II. The cistern of Wealth. The love of wealth for its own sake is a passion, and grows with that it feeds on, swelling far more rapidly than the acquisitions it makes, and therefore leaving the man who is the victim of it, day by day more in arrears of his aim.

Would you learn the weakness of wealth as well as its power? Look at the narrow limits within which after all its efficacy is bounded. If there are times when one feels that money answereth all things, there are times when one feels still more keenly that it answereth nothing.

III. The cistern of Intellectualism. Even the intellectual man is not satisfied; if he gets fresh light he seems only to realise more fully the fact that he is standing on the border of a vaster territory of darkness; that if he solves one mystery it serves but to show a thousand more.

IV. The cistern of Morality. This cistern, too, has chinks and cracks. "By the deeds of the law shall no flesh living be justified." Christ said, "If any man thirst, let him come unto Me and drink." He is the Fountain of living waters.

E. Mellor, The Hem of Christ's Garment, p. 236.

Along the journey of life there are many "cisterns," and one fountain. The children of Israel—in their passage through the desert—had one fountain all the way, and always the same. And to us it is the like. Let us see the difference between the fountain and the cisterns.

I. God makes fountains, or, for the word means the same thing, springs. Cisterns man makes. And therefore because God makes the fountain, it is of living waters. This is exactly what those thoughts and feelings and pleasures are which come straight from God Himself.

II. The water from the fountain follows a man wherever he goes, and just suits his appetite, and is sweetest and best with him at the last. The water from the cistern is always low and never reaches the margin of your real heart, and when you want it most, it is gone—is not.

III. Cisterns, the world's waters, lie in open places; the fountain is in the shade. Cisterns are of flimsy make; fountains are in the rock. You must go to Jesus if you want the Fountain.

J. Vaughan, Sermons, 15th series, p. 237.

I. The evils of which we are here accused: (1) departure from our Creator; (2) seeking our happiness in the creature rather than in the Creator.

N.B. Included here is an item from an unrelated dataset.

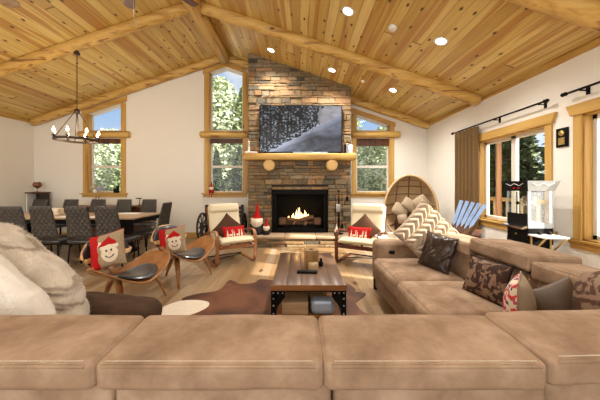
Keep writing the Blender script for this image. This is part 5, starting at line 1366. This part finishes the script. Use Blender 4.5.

II. The light in which these evils are here represented: (1) their folly; (2) their guilt; (3) their danger. (a) Let us return to the Fountain of living waters. (b) Having returned, let us avoid the cisterns.

G. Brooks, Outlines of Sermons, p. 145.

References: Jeremiah 2:18.—Spurgeon, Sermons, vol. vii., No. 356; Ibid., Evening by Evening, p, 203. Jeremiah 2:19.—J. Keble, Sermons on Various Occasions, p. 384.

Verse 22

Jeremiah 2:22

The nitre here mentioned was a mineral substance, and the soap was a vegetable substance, both employed for the purpose of removing spots; and the meaning is, "Adopt what means you may, and all the means within your power, still your sin will remain, it will strike through again, and be as fresh as the day on which it was committed. This is true of sin in both its aspects of guilt and stain; as guilt or wrong you cannot remove it, and as a blot you cannot remove it."

I. Who can expiate it as a matter of right? It does not require much thought to teach us that God could never give, to any of His creatures, the power of expiation, consistent with the stability of His own throne and government. To grant that a man has power to expiate a sin would be to grant that he has a right to insult God, and to sin whenever he desires. A man would have the right to sin because he could pay.

The commands of God are not the offspring of His will, as if they were capricious and might at any moment be changed or even reversed. The commands of God are God Himself in expression, and not merely the power of God or the will of God. They express His own eternal nature, and they appeal to our moral nature.

God's commands contemplate and secure, in so far as they are obeyed, our happiness. In other words, they not only enjoin the right way, but the happy way. To sin, therefore, is not only to disobey, but to disarrange. If, therefore, the line of obedience to the Divine will is also the line of blessedness to yourself, do you not see that there can be no expiation for disobedience?

II. What expiation can there be which you can offer? (1) Will punishment for a certain time be an expiation? Many mistake altogether the meaning of punishment. They treat it as if there were something virtuous in the endurance of it, when, in fact, there is no virtue at all. The first meaning of punishment is the expression of the disapproval and righteous anger of the lawgiver. (2) It may be said that suffering is not the only nitre and soap by means of which men seek to wash off the guilt of sin; that there is repentance and future amendment, and that these are sufficient as a set-off against any amount of transgression. Repentance does not mean sorrow only for sin. Repentance is a change of mind and heart and life; and in the dispensation under which we live, repentance is connected with faith in our Lord Jesus Christ. Our Saviour did not admit the value and sufficiency of any repentance, which was separated from faith in Him. Repentance does not bear our sins; Christ bears our sins. We are not bidden to look within us; we are bidden to look without us, to the Lamb of God that taketh away the sin of the world.